Meneo also represent a sound that is undeniably a part of Barcelona’s heritage. Dare I say the word ‘fusion’? Dare I utter the name ‘Manu Chao’? Whatever your thoughts on this omnipresent local, his sound is representative of a city that takes its influences from all around the world. Barcelona is a port town. People from all corners come here for a week and end up staying five years. It is a transient city of come-ers and go-ers, who all bring and leave behind their influences and sounds. And because of this the fusion sound is progressing. Barcelona’s El Guincho may well be one of the most internationally recognised artists currently pioneering this movement. He plays techno for the sunshine – his sounds are hard and unrelenting, but somehow manage to remain cheery and decidedly tropical. A new world music.

"Barcelona cannot claim to have a sound that is all its own right now – it’s no Bristol or Baltimore."

Alongside the appreciation of other cultures, there is also a quiet and modest appreciation of the homegrown. K**O will be playing at Sonar by Day this year. He is a resident DJ for both Plat du Jour and Desparrame – an uber-cool night he organises with electro-rockers Delorean. The crew came together through a shared love of R Kelly and old-school Spanish dance music and are doing nights that cover everything from T Pain to El General. K**O’s Espanish Boogie mix was a homage to Spanish 80’s boogie music and it became a blog hit, snapped up by the likes of Discobelle. His production debut - Ximo XL - is packed with pure 90’s Bacalao samples. Kazey & Bulldog are among its fans.

Download: K**O - FACT Mix

Another new night that is currently making waves in Barcelona is our very own Plat du Jour. With a crew made up of Brits, Swedes and a Basque man, we can't claim the Spanish culture as our own, but we still take a certain pride in it. What we're trying to do is open up Barcelona once more as a destination for forward-thinking international DJs. One of the promoters, Tom Dodd, explains that the hope is to “take the best of what there is to offer locally and put it on an international stage. There is no international stage without international players.” The night has seen the likes of Meneo, K**O and DJ Face Tic billed alongside Joker, Mumdance, Yo Majesty, Drums of Death and Rustie. Our Off-Sonar party in association with FACT looks set to be one of this years highlights: with a Brainfeeder room featuring Flying Lotus and friends, and a Plat du Jour room billing local acts such as DJ Slick Dixx alongside Mumdance, Jackmaster, Oneman, Brackles and a few surprises.
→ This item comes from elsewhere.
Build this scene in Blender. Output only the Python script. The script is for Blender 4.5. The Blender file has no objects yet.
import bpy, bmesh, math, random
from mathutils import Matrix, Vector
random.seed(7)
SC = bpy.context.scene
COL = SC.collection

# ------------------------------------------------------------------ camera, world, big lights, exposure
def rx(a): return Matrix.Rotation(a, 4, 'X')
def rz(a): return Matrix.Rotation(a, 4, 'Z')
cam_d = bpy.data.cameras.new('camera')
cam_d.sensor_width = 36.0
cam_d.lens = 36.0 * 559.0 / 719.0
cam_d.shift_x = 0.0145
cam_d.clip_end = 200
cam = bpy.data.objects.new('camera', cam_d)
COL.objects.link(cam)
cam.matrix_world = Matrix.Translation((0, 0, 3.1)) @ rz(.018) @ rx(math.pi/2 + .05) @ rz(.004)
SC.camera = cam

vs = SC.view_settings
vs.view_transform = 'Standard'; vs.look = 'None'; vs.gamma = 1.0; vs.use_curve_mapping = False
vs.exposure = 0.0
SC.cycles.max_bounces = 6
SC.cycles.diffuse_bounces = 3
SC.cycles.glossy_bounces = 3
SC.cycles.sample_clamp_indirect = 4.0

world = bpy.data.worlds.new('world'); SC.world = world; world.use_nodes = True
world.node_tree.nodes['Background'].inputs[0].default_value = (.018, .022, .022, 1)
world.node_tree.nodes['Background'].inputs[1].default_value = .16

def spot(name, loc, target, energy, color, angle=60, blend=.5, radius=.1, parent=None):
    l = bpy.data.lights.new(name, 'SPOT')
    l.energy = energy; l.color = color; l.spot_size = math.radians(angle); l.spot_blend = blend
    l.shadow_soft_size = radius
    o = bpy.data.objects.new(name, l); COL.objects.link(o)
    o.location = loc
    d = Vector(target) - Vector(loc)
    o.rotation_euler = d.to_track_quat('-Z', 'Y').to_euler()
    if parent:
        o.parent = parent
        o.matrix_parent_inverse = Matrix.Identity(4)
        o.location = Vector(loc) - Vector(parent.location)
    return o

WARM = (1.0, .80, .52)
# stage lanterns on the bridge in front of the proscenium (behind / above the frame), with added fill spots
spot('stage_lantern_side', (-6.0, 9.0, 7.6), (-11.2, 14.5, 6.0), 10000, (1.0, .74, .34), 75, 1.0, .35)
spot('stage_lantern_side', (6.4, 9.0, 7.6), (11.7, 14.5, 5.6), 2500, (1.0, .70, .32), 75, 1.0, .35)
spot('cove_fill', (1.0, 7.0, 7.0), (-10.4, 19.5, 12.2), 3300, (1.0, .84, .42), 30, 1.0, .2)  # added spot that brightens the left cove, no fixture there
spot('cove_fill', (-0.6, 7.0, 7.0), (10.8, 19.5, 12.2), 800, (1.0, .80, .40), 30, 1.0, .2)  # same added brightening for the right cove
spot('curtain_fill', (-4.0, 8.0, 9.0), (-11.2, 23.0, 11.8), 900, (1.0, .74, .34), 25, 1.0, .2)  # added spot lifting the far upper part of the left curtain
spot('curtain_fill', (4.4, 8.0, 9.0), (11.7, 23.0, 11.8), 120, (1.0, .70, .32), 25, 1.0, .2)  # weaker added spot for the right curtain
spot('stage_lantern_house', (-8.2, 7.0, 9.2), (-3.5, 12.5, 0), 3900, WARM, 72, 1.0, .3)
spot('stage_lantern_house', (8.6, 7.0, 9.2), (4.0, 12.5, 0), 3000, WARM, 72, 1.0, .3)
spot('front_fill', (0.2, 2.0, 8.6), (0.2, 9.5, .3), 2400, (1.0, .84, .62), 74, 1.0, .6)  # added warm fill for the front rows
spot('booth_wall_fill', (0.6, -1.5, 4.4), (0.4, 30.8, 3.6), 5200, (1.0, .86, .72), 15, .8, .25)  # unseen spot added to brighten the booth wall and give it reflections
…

What this city is undoubtedly steeped in is people who want to party. Forget self-conscious, ‘ironic’, people-watching parties. Barcelona is about unashamed, hands-to-the-ceiling fun - no wry smiles round here. Barcelona cannot claim to have a sound that is all its own right now – it’s no Bristol or Baltimore. But it will never be short of creative people doing creative things – open-minded and receptive to all number of influences. It’s only a matter of time.